The Media’s Political Suicide

The Media’s Political Suicide, by Daniel Greenfield.

Earlier this year, Warren Buffett … dumped 30 newspapers that he had bought for $344 million for $140 million. …

There’s too much content chasing too few advertisers and subscribers. The internet took away the death grip that local papers had on certain kinds of advertising and made other kinds irrelevant. And people have a lot more options for breakfast reading material than just subscribing to the local rag. …

The [New York] Times and the [Washington] Post can drive conversation, dominate the news cycle with an anti-Trump conspiracy theory, or turn historical revisionism like the 1619 Project into a curriculum, a TV show, and a movie. But that’s not a realistic option for the Sacramento Bee or the Fort Worth Star-Telegram.

Advertisers will flock to the Times and the Post because they have affluent readers and drive the conversation. But local papers will go on bleeding older and more conservative readers while the hedge funds that own them slash jobs, eliminate entire papers, and eventually give up on the whole media venture as a bad idea. …

Local papers are dying. Formerly influential national news magazines are irrelevant. When was the last time you heard anything from Time except around its annual Cause of the Year publicity stunt?

And it’s not just the dead tree media that’s in trouble. Digital darlings like the Huffington Post, Vice and Vox have been cutting jobs because clickbait doesn’t win over subscribers who will pay for content.

Journalism doesn’t sell enough advertising any more, so media is evolving into political advocacy — because people pushing their agendas will pay.

After advertising left them, the mainstream media sold out to the next highest bidder:

What we think of as the media, a series of private companies reporting the news to customers willing to pay for their services, is evolving into a political movement that views its platforms as a public service.

The for-profit media is still around, but not for long. The non-profit media is the rising model …

The media has redefined journalism as advocating for left-wing policies and the advantage of this is that in the age of the internet, political activism has a better business model than journalism. …

Non-profit journalism has redefined the purpose of investing in the media from profits to politics. As a political non-profit, the media can be more viable than it has in years. …

 

 

Our roles as  consumers has changed too. We used to be informed, but now we are indoctrinated:

The reader and the viewer are no longer consumers, they are the product that is being sold to the media’s political backers.

Even as the non-profit media claims that it’s now free to pursue journalism as a public service, it’s not providing a service to the public, it’s serving a small class of donors by trying to influence the public. …

 

 

Truth? Lip service only. Now it’s all about the cause.

The media still insists that it’s objective, trustworthy and seeking the truth. But those slogans are the leftovers of an older generation that at least believed in hypocritically mouthing such pieties. The new generation, the one leading the purge at the New York Times, doesn’t even believe in the pieties.

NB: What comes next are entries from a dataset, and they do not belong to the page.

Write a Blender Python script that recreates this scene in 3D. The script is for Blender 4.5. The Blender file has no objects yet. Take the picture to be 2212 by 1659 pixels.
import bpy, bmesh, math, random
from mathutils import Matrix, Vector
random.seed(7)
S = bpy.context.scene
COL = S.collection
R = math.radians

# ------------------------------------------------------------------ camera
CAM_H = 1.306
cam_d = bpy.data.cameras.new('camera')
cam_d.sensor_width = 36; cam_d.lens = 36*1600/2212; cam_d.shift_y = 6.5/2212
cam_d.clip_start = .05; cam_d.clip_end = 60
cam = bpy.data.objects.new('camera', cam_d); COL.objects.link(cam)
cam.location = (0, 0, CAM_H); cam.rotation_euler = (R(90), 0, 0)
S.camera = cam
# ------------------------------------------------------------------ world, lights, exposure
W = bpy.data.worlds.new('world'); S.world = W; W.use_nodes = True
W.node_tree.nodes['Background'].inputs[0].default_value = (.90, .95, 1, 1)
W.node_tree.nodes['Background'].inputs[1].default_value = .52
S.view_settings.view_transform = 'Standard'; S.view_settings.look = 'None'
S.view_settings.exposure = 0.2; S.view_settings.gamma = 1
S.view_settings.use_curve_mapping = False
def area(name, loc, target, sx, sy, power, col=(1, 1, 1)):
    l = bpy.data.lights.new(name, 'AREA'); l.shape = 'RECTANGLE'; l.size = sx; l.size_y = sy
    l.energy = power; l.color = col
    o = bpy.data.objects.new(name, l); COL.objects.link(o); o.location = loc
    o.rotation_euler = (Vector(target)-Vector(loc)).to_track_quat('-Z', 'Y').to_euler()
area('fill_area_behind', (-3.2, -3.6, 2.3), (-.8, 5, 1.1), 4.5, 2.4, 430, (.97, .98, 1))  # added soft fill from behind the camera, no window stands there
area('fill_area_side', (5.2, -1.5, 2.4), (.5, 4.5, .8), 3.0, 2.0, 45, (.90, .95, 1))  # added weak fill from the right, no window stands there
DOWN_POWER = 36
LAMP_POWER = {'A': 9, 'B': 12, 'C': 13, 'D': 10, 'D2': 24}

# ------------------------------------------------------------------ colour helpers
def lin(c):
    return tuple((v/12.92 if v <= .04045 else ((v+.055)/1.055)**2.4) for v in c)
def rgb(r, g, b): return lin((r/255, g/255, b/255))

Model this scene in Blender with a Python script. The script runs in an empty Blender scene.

The campaigns, like those that hijacked the Times, are coordinated by political allies from different media outlets across social media. The participants in this new collegiality view journalism as a form of advocacy for their political agenda. They have no commitment to the organization they work for, only to the larger movement of which they are operatives, coordinating to undermine their own organizations.

In the leftist non-profit realm, organizations are just shells for an agenda and they can be jettisoned, renamed, or swapped out at the right time. As the media falls into that category, publications become mere brands to be tied to a fake news narrative, and tossed aside when they’re no longer getting clicks. …

The end result is State News, a product that closely resembles the government news networks in China or Russia, but which is still distributed across a variety of organizations and which is controlled by social media narratives coordinated across social networks rather than by a central government agency. …

 

 

Why bother with long stories, if all we need to keep up with the Party are the slogans on Twitter?

The only reason to read long form articles is to find out the details of a story or experience new ideas, but when writing exists to reinforce what readers already believe, then it doesn’t need to be read.

Hardly anyone bothered reading Soviet papers because everyone already knew what was in them.

A media that exists to tweet articles about Trump’s terribleness and a story about an oppressed person whose plight proves the need to have open borders, no police, and free everything is unreadable. Not just to conservatives, but to everyone who isn’t looking for a righteousness or rage fix in the morning.

The media envisions its own transformation into public service non-profits subsidized by dot com tycoons and then eventually the benevolent socialist state that will pay its members to put out propaganda that nobody reads.

Sad but true. Great incisive piece by Greenfield.